L’AMF note également la présence de « présidents d’honneur » dans plusieurs sociétés cotées, sans que leurs missions soient clairement définies. Elle observe une grande diversité tant pour le rôle alloué à ce président que pour l’information donnée au marché. S’il s’agit d’un titre purement honorifique sans incidence possible sur les décisions prises, cela ne soulève pas de remarque particulière. Mais dans les faits, des présidents d’honneur se voient attribuer la possibilité d’assister régulièrement aux réunions, voire d’obtenir une voix consultative. Cette situation soulève plusieurs interrogations sur le respect des principes de bonne gouvernance telle la déontologie applicable (le président d’honneur n’a pas forcément la qualité d’administrateur). L’AMF invite donc l’AFEP et le MEDEF à se saisir de ce sujet.

Pour conclure

Ces recommandations ainsi que les axes d’amélioration exposés ont vocation à nourrir le dialogue avec les actionnaires. Le financement des sociétés par les marchés implique une relation de confiance entre les organes de gouvernance et les investisseurs pour un marché plus efficient.

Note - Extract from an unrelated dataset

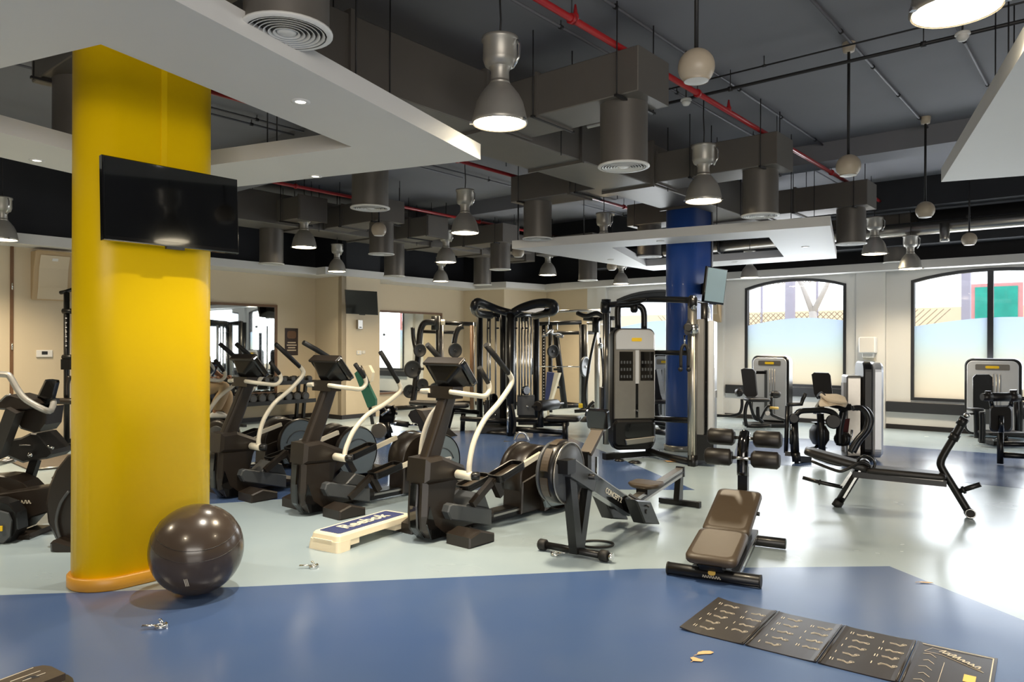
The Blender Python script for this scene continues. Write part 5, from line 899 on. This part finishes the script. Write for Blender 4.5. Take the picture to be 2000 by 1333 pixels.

1 Art. L. 22-10-8 à L. 22-10-12 du code de commerce.

2 Ord. 2024-934 du 15 octobre 2024 portant transposition de la directive UE 2022/2381 du 23 novembre 2022 (directive dite « Women on boards »).

3 Loi 2024-537 du 13 juin 2024, art. 19.

4 HCGE, guide d’application du code AFEP-MEDEF, mars 2024.

5 Middlenext, recommandation RSE 2024, février 2024.